Jamie Oliver’s The Naked Chef

Naked Chef

When this show débuted in 1999, everyone was so charmed by this surfy, Indie, cheeky chappy who ‘pukka’ed and ‘cushdy’ed cookery shows into the 21st century. It was unusual to see a young, trendy man behind a frying pan, much less one who drove a camper van and hosted all of his ridiculously cool and good looking mates at edgy, food-driven events in a loft apartment in London which probably cost a few million quid. Looking back now, The Naked Chef brings cringe to a whole new level and all of his ‘is he cockney, is he Essex’ dialogue is enough to make me want to peel my own skin off. It’s all very NINETIES, but in 2013 it all feels a bit desperate.

Sex and the City

Sex and the City

Okay, okay, don’t shoot me. I know I risk unleashing a world of indignation from a whole slew of Manolo-wearing SATC devotees, but I watched them all right from the beginning last year and they just haven’t aged well at all. The characters seem more like parodies of real people and some of the fashion is just offensive to the eyes (although I’m sure it was super high end at the time). It all seems like one big stereotyped cliché and, at the risk of starting a debate over feminism, I’m not sure that the show presents women in the best light.
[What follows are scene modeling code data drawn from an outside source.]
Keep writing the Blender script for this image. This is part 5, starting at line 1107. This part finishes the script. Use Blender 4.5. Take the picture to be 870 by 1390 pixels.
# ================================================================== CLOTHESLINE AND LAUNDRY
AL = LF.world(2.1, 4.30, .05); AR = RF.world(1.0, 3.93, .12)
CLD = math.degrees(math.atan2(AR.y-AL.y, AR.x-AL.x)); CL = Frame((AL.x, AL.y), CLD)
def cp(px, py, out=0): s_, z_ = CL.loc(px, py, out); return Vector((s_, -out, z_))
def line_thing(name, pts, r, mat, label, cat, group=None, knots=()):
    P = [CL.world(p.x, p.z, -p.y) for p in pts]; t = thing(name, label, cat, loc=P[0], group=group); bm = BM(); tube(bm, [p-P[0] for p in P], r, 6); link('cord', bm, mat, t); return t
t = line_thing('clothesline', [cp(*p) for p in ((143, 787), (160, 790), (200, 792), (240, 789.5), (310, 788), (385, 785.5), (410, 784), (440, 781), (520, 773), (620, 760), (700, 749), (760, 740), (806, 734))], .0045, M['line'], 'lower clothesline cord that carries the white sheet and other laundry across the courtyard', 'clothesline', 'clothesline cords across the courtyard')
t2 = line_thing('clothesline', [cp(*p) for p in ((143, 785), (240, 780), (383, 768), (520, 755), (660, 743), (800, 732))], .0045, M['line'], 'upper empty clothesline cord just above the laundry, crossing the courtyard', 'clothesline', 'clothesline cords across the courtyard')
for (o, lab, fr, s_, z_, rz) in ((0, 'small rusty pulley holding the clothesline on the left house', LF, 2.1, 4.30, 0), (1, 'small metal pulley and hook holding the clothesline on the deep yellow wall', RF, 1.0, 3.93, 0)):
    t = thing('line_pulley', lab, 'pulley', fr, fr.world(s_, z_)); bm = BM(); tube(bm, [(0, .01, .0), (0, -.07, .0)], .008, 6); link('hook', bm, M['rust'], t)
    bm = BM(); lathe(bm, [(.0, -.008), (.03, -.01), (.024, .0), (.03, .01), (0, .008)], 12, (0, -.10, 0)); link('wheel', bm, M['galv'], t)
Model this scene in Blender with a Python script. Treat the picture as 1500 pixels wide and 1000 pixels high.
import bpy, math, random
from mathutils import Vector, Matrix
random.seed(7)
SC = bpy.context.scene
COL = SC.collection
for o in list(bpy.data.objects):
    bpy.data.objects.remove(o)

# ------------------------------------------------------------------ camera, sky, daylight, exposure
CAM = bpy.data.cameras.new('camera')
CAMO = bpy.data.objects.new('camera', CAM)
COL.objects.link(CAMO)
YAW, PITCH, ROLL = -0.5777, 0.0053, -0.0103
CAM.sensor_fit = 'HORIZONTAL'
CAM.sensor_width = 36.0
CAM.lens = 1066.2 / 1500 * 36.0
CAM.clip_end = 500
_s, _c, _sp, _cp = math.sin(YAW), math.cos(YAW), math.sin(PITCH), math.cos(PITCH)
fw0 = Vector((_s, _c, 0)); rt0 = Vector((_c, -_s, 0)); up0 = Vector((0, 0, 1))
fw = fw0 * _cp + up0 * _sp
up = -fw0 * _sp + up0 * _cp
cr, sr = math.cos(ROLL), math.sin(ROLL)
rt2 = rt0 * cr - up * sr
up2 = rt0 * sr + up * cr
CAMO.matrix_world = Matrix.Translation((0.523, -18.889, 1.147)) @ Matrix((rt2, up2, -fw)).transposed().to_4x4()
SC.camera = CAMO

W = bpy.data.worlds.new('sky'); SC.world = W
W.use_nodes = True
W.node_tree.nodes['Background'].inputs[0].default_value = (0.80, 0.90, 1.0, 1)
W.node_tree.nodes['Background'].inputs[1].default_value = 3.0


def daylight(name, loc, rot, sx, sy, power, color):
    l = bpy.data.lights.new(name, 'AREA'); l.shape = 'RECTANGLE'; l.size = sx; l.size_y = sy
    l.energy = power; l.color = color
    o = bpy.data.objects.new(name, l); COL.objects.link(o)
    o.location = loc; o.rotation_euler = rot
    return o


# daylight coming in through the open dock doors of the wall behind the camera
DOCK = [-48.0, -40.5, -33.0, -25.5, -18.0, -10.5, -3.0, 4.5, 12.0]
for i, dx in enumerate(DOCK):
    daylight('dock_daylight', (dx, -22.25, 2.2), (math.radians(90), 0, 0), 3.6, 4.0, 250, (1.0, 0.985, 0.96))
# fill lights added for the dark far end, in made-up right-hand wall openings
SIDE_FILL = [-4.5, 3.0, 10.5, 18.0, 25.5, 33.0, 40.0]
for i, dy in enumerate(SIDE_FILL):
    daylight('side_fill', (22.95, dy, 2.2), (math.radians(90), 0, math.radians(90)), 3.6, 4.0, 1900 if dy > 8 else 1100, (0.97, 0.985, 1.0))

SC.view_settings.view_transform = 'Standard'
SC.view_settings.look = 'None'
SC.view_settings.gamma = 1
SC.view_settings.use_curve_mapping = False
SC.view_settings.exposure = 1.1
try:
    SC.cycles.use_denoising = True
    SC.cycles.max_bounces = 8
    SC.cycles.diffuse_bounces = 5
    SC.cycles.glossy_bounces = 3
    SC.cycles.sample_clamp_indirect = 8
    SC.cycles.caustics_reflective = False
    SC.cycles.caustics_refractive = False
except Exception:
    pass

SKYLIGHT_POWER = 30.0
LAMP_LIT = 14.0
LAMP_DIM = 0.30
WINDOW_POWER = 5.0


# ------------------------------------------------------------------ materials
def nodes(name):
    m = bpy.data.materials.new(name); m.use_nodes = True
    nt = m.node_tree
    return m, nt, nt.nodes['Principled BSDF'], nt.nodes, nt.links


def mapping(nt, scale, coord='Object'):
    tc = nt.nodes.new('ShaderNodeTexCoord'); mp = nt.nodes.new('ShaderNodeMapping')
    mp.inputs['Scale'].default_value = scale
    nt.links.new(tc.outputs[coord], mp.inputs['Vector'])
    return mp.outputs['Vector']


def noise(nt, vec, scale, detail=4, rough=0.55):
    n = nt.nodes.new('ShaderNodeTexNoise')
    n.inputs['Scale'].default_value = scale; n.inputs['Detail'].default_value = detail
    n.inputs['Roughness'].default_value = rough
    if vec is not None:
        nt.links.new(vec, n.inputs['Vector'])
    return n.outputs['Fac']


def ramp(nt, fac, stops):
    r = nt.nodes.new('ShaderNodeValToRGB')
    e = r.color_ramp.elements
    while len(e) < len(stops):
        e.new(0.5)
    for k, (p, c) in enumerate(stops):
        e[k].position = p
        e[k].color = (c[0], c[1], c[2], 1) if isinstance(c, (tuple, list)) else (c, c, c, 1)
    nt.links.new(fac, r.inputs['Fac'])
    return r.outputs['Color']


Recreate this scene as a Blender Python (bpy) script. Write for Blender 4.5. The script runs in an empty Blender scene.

Do you have any more to add to the list? Do you think I’m right or do you completely disagree with my choices? Leave me a comment below.

5 thoughts on “When TV Shows Age Badly

  1. Its good as your other content : D, appreciate it for posting . “I catnap now and then, but I think while I nap, so it’s not a waste of time.” by Martha Stewart.

  2. Unacceptable. Just unacceptable. Also: Dawson never climbed into Joey’s bedroom – it was on the ground floor of the B&B, for starters. Joey climbed into Dawson’s bedroom.

    Consider this post marked with a “Must try harder” for next time. Oh yes. You mess with Pacey Witter at your peril, lady.

  3. I will let you have all of them, but lady you CANNOT say that SATC didn’t age well. I have the boxset & the films on DVD and rewatch them fairly regularly and still adore them completely!